Há um punho cerrado, retorcido e engravatado onde menos se espera (serigrafias numeradas da Oficina Arara) e há personagens que flirtam na montra do Café Ceuta. (“1953” Pandora Complexa). Há uma Dama Aflita e uma Ó!, um Gesto, um Papa Livros e um Mundo Fantasma. Porquê? Porque no Porto a ilustração está a pensar alto.
O lápis, os blogues e a vontade de fazer coisas. A evolução foi mais ou menos essa, confirmam os cinco ilustradores que o P3 apresenta a partir de segunda-feira, 26 de Setembro.
Hoje, a coisa – e a coisa é a ilustração – “vive de um fluxo, de uma energia... de ir criando e de ir trocando ideias, de criar sentido para o trabalho, fazendo-o”, explicou ao P3 Nuno Sousa, professor na ESAP (Escola Superior Artística do Porto) e autor do blogue Sorvedouro.
Nuno Sousa está consciente de que o Porto, onde recentemente aterrou o seu Clube de Desenho, é “um meio que não está controlado”, um campo minado onde começam a surgir muitas bandeiras vermelhas a assinalar a acção.
O boom, sublinha Júlio Dolbeth, “tem a ver com o facto de os ilustradores e artistas poderem publicar os seus trabalhos online, nos blogues e comunidades, sem estarem dependentes das editoras”. “Essa foi a revolução”, prossegue o professor da FBAUP e um dos fundadores da Galeria Dama Aflita, a primeira do Porto a dedicar-se à ilustração em regime de exclusividade.
"Obrigada a tornar-se autónoma, [a ilustração] reinventa os seus próprios suportes (fanzines, posters, grafittis, tumblrs e facebooks)", realça Mário Moura, também docente na FBAUP. "Cria também as suas formas de organização laboral, juntando-se em Colectivos, Oficinas ou Associações."
Pura sobrevivência
A culpa é do Porto, que “está a evoluir de uma forma efervescente” e a sacudir um estigma antigo. “Temos um potencial grande que é o potencial humano. Todos os dias acontecem coisas novas”, completa Dolbeth, autor do blogue Pandora Complexa (juntamente com Rui Vitorino Santos).

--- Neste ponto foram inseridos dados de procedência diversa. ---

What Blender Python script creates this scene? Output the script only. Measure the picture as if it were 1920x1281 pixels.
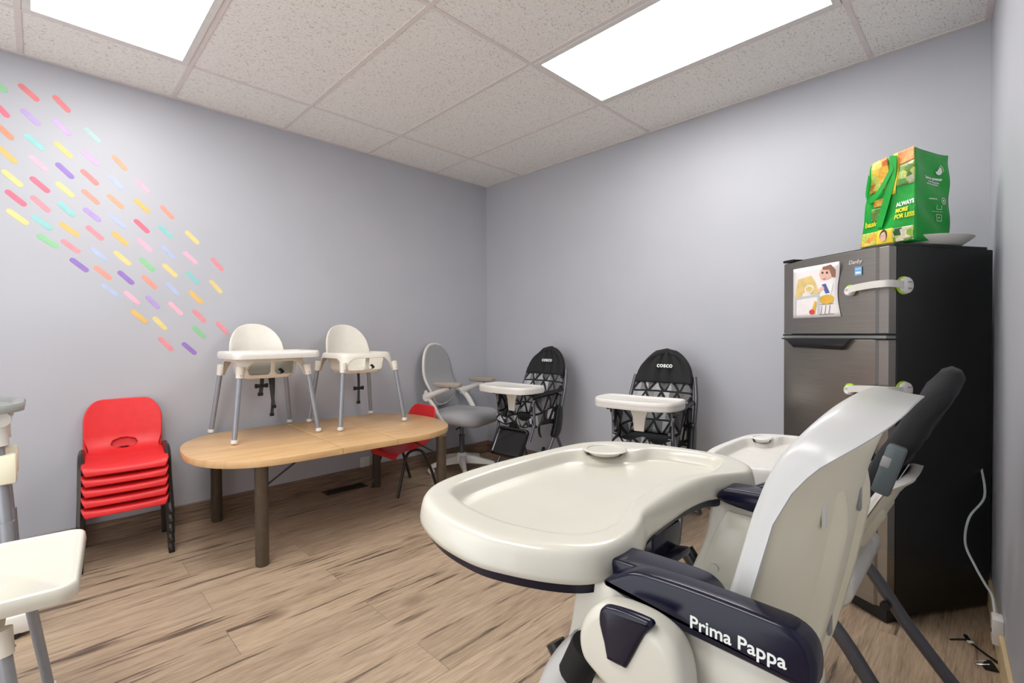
import bpy, bmesh, math, random
from mathutils import Vector, Matrix
random.seed(7)
for o in list(bpy.data.objects): bpy.data.objects.remove(o)
SC = bpy.context.scene
COL = SC.collection
PI = math.pi
# ---------------------------------------------------------------- camera
YAW, PITCH, ROLL = .7895, .0141, .0045
F = Vector((-math.sin(YAW), math.cos(YAW), 0)); R = Vector((math.cos(YAW), math.sin(YAW), 0)); U = Vector((0, 0, 1))
F2 = math.cos(PITCH)*F - math.sin(PITCH)*U; U2 = math.sin(PITCH)*F + math.cos(PITCH)*U
R3 = math.cos(ROLL)*R - math.sin(ROLL)*U2; U3 = math.sin(ROLL)*R + math.cos(ROLL)*U2
cd = bpy.data.cameras.new('camera'); cam = bpy.data.objects.new('camera', cd); COL.objects.link(cam)
m = Matrix((R3, U3, -F2)).transposed().to_4x4(); m.translation = Vector((3.3375, -2.9815, 1.0974))
cam.matrix_world = m
cd.sensor_width = 36; cd.lens = 895.5/1920*36; cd.clip_start = .01
SC.camera = cam
# ---------------------------------------------------------------- world, exposure
w = bpy.data.worlds.new('world'); SC.world = w; w.use_nodes = True
w.node_tree.nodes['Background'].inputs[0].default_value = (.95, .97, 1, 1)
w.node_tree.nodes['Background'].inputs[1].default_value = 2.2
SC.view_settings.view_transform = 'Standard'; SC.view_settings.look = 'None'
SC.view_settings.gamma = 1; SC.view_settings.use_curve_mapping = False
SC.view_settings.exposure = 0.14
LAMP_STRENGTH = 10.6
# ---------------------------------------------------------------- materials
def lin(c):
    return tuple((x/12.92 if x <= .04045 else ((x+.055)/1.055)**2.4) for x in [v/255 for v in c]) + (1,)
def mat(name, rgb, rough=.5, metal=0, noise=.04, scale=30, bump=0, bscale=200, coat=0, emit=0, spec=None, alpha=None):
    M = bpy.data.materials.new(name); M.use_nodes = True; nt = M.node_tree; b = nt.nodes['Principled BSDF']
    c = lin(rgb)
    b.inputs['Roughness'].default_value = rough; b.inputs['Metallic'].default_value = metal
    if coat: b.inputs['Coat Weight'].default_value = coat; b.inputs['Coat Roughness'].default_value = .08
    if spec is not None: b.inputs['Specular IOR Level'].default_value = spec
    tc = nt.nodes.new('ShaderNodeTexCoord')
    if noise:
        n = nt.nodes.new('ShaderNodeTexNoise'); n.inputs['Scale'].default_value = scale; n.inputs['Detail'].default_value = 4
        r = nt.nodes.new('ShaderNodeValToRGB')
        r.color_ramp.elements[0].position = .3; r.color_ramp.elements[1].position = .7
        r.color_ramp.elements[0].color = tuple(x*(1-noise) for x in c[:3])+(1,)
        r.color_ramp.elements[1].color = tuple(min(1, x*(1+noise)) for x in c[:3])+(1,)
        nt.links.new(tc.outputs['Object'], n.inputs['Vector']); nt.links.new(n.outputs['Fac'], r.inputs['Fac'])
        nt.links.new(r.outputs['Color'], b.inputs['Base Color'])
    else: b.inputs['Base Color'].default_value = c
    if bump:
        n2 = nt.nodes.new('ShaderNodeTexNoise'); n2.inputs['Scale'].default_value = bscale
        bp = nt.nodes.new('ShaderNodeBump'); bp.inputs['Strength'].default_value = bump; bp.inputs['Distance'].default_value = .002
        nt.links.new(tc.outputs['Object'], n2.inputs['Vector']); nt.links.new(n2.outputs['Fac'], bp.inputs['Height'])
        nt.links.new(bp.outputs['Normal'], b.inputs['Normal'])
    if emit:
        b.inputs['Emission Color'].default_value = (1, .985, .96, 1); b.inputs['Emission Strength'].default_value = emit
    return M
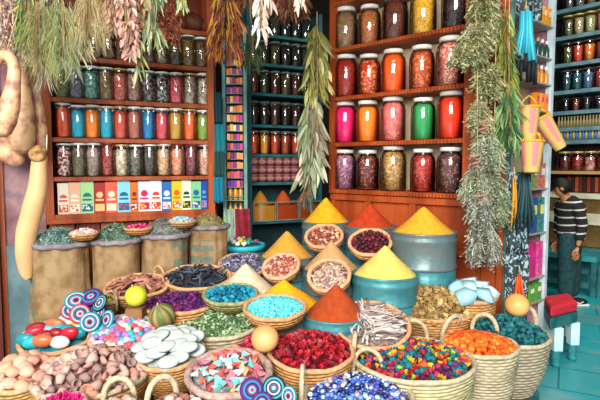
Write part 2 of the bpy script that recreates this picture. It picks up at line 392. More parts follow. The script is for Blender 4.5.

O lado saudável da autoedição, da falta de estruturas, é precisamente esse: “trabalhos de autor nas paredes, descontextualizados”, sugere Nuno Sousa.
“O facto de o Porto até há pouco anos não ter praticamente vida nocturna, de não haver espaços e estruturas onde as pessoas que estão a iniciar o seu trabalho o possam desenvolver, editoras, pequenos teatros e salas de espectáculos na área da música, faz com haja um lado inconsequente e saudavelmente inconsequente na arte”.
Começam a sair debaixo das pedras os autores e os núcleos independentes que existem (em tiragem pequena, quase caseira) como estratégia de sobrevivência.
Existe, comenta Nuno Sousa, “o lado inconsequente de se ir fazendo” num cenário “muito pobre”, “muito pouco organizado”, onde “praticamente não existe uma proposta editorial e pessoas que façam propostas, que apontem a lanterna”. “É difícil haver a digestão daquilo que se produz. Produz-se, ingere-se, ingere-se e não se digere. Chegará com o tempo”.